Return the lines that follow, exactly as they appear, from the first through the one containing "PI = math.pi"; no pictures are to be included.

───

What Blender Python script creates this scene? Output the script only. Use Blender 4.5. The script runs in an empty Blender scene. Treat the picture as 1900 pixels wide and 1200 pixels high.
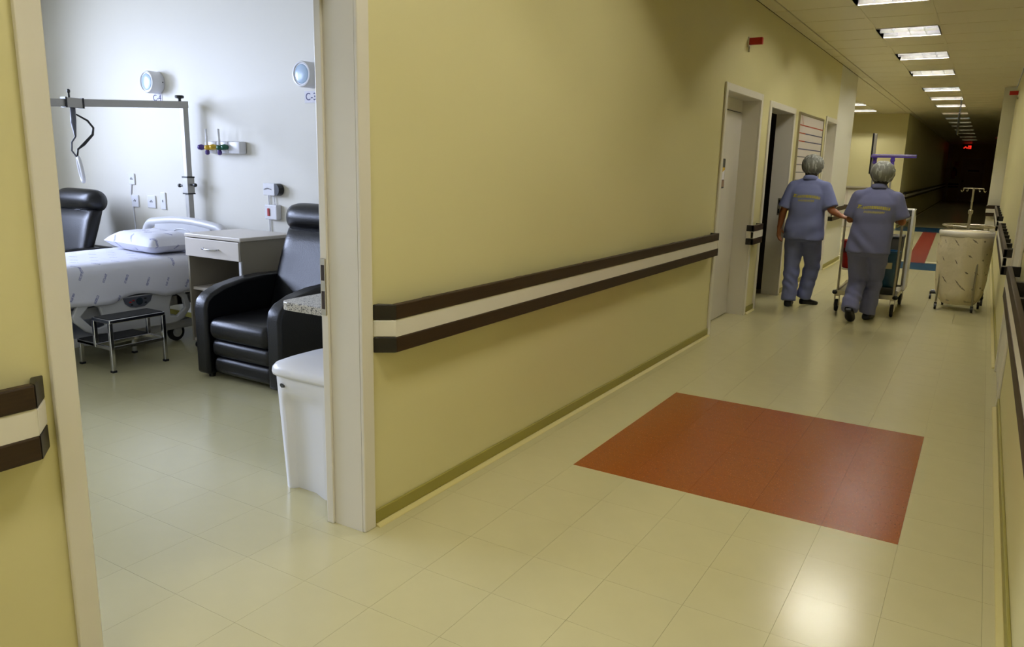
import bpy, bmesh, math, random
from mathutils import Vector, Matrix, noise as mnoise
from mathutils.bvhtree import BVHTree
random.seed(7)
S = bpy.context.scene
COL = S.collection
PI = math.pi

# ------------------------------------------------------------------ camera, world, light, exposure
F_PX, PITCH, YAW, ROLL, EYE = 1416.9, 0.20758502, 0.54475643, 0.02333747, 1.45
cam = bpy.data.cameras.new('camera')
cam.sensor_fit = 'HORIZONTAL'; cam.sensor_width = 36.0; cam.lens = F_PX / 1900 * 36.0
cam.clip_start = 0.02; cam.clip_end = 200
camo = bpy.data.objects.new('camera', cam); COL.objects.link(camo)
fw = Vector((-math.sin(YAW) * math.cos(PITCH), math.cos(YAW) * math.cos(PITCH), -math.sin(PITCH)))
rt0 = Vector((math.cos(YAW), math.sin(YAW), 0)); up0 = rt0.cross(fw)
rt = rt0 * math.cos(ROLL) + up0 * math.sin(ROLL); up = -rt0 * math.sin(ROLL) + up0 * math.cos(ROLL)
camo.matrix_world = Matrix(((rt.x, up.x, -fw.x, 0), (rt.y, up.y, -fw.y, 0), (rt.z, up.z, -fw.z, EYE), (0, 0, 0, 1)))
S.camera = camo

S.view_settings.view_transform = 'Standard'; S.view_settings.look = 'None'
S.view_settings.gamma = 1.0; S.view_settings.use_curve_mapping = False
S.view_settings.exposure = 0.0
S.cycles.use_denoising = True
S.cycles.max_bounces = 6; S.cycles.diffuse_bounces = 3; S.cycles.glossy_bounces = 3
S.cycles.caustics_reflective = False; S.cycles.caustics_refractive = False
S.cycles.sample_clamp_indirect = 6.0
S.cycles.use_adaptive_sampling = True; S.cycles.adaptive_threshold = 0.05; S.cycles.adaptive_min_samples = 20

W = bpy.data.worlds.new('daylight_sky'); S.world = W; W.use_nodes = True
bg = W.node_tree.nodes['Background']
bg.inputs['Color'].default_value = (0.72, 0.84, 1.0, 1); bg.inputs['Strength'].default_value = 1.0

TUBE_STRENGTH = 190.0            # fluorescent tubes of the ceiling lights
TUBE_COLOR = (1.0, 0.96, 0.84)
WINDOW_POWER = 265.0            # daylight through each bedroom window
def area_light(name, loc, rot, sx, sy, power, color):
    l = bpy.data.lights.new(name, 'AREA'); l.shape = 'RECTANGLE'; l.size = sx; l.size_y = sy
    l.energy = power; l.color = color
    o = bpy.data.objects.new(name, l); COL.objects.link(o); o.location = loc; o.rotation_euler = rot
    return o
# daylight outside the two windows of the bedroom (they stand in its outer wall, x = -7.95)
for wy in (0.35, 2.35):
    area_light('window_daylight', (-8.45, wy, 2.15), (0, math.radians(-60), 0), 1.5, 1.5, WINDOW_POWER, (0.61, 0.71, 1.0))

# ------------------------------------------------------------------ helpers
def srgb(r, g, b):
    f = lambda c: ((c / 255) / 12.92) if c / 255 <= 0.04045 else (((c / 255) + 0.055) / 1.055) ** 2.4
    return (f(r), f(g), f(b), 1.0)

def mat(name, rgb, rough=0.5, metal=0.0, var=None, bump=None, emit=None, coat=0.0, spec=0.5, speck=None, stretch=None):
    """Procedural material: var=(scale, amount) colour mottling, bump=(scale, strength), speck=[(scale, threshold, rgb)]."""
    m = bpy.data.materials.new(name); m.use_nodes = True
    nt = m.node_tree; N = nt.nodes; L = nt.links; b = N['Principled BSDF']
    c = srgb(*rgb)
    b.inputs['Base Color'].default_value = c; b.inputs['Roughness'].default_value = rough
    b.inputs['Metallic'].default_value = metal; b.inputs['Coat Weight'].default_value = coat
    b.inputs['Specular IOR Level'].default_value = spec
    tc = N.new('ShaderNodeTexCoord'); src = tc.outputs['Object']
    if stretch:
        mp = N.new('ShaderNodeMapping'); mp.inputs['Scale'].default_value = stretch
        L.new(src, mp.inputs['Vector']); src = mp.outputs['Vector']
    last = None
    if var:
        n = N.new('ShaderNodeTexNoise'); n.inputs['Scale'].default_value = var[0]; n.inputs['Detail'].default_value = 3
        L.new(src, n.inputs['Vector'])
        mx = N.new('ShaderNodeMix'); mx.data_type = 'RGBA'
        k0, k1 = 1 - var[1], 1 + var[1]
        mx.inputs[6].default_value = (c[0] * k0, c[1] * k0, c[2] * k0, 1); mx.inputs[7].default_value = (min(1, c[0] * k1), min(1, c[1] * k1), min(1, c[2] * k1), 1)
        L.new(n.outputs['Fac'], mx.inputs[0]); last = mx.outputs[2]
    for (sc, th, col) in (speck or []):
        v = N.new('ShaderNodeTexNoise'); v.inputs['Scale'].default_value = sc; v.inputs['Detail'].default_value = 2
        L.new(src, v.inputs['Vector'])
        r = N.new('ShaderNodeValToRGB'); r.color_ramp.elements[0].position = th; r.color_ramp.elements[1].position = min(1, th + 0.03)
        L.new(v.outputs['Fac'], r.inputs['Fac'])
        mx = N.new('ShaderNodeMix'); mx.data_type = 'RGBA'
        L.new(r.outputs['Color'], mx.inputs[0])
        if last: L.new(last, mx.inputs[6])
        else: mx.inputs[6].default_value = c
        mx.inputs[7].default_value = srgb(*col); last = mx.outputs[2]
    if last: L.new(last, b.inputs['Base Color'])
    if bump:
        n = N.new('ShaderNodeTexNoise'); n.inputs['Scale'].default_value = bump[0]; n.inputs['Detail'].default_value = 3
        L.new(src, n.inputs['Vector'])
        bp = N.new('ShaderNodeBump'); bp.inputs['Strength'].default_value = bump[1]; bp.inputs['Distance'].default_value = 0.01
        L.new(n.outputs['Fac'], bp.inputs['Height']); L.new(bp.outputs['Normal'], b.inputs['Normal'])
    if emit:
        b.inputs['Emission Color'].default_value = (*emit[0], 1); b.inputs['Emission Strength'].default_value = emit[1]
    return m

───

» Written solution:
What Blender Python script creates this scene? Output the script only. Use Blender 4.5. The script runs in an empty Blender scene. Treat the picture as 1900 pixels wide and 1200 pixels high.
import bpy, bmesh, math, random
from mathutils import Vector, Matrix, noise as mnoise
from mathutils.bvhtree import BVHTree
random.seed(7)
S = bpy.context.scene
COL = S.collection
PI = math.pi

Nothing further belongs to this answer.